Issa: This isn't intended to be fighting words.
Matthews: They call themselves the Democratic Party. Let's just call people what they call themselves and stop the uh, the Mickey Mouse here. Save that for the stump-seriously.
Issa: Chris, Chris.
Matthews: Now let's get to the issue here, seriously we've got a fiscal challenge. I want to go back to Congressman Frank and to some English here. Congressman Frank are you worried about the size of these WWII numbers here? Again, 1.75 trillion deficit this year. A spending level of almost 4 trillion. We're almost running deficits as big as the revenue number we're bringing in.
Frank: Well Chris let me first of all come to the defense of my colleague Mr. Issa and the Republicanistical Party that he represents, um and say that ah...
Issa: Thanks Barney.
Frank: You're welcome there Darrell. The point is this. For him to say oh these are the Democrat's deficits. I have never seen people disavow their own handiwork so quickly.
We need about another 250 Barney Franks in Congress. Now that would be change you can count on. And sound bites you can count on. See, everybody wins!
Cheers for finding lost gems. A blog post from 2002 is like reading an illuminated manuscript from the 1300s. Best line: "the rest of you just want your guns, drugs and brothels (here in the US we call them folks "libertarians")." And Kos wants to court these people? Oh well, any port vote in a storm.
Jeers to the dying Chesapeake Bay.
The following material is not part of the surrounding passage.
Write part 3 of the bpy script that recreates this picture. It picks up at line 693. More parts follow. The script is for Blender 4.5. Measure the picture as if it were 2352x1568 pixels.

Let's see, in 25 years the crab harvest is down 70% and the oyster harvest is down 99.99%. Meanwhile, regional officials keep putting off meeting clean-up deadlines. So, after billions spent, the Bay remains essentially unchanged 25 years after a so-called "cleanup program" was started. You'd think the Bush Administration had been in charge of this all these years. Just goes to show you that being in a "Bush State of Mind" can transcend time and party affiliation.
Cheers to commercials you'll never see on the teevee: Trader Joe's. Best rant evah from the comments:
I love the store but hates the customers. The aisles are way too narrow with hordes of yuppie spawn skittering about the place, yoga moms on their Blackberries chattering like gibbons to their BFF about the price of coffee. Clueless, vapid dudes staring at each item on the shelf like its going to speak to them. All of them moving through the aisles like a slug in January, oblivious to anyone else who happens to want the product they've so generously parked their cart in front of. Ask them to kindly move gets a look that would curdle cream. I can see it in their eyes as they look at me - "Dirty hippie, how dare he come in to my store? Don't his kind have their own store to go to, why come here?"
I'm guessing that one of us actually wrote this under another name. Now's your chance to come forward.
Jeers to car dealers. This could generate some hate mail but if you don't believe me, go to here, here, here, here, here, here and about a bazillion other places on the web. Still don't believe me? Read this. Do ya know why the Big 2.8 are, in some ways, having a hard go at effective restructuring? Dealer franchise laws in every state. Who has the local lobbying clout in your respective cesspool of bribery and corruption, aka Your State Capitol? That's right, car dealers. When GM axed Olds, it cost the General 1 Billion dollars in payouts because of dealer franchise laws. And whenever you see somebody defending car dealers, keep in mind that it's mostly car salespeople. And whenever you see somebody attacking car dealers, keep in mind that it's the rest of the galaxy. Again, repeat after me: Most Car Dealers Suck. Why? You never know what kind of deal you got. And if any car dealers are reading this: Could you give me below invoice plus dealer holdback on my next car? Keep the undercoating. And change your business model. We all want to like you.
Tomorrow's C&J episode will be brought to you by PoliSigh. The pool should be clean by then.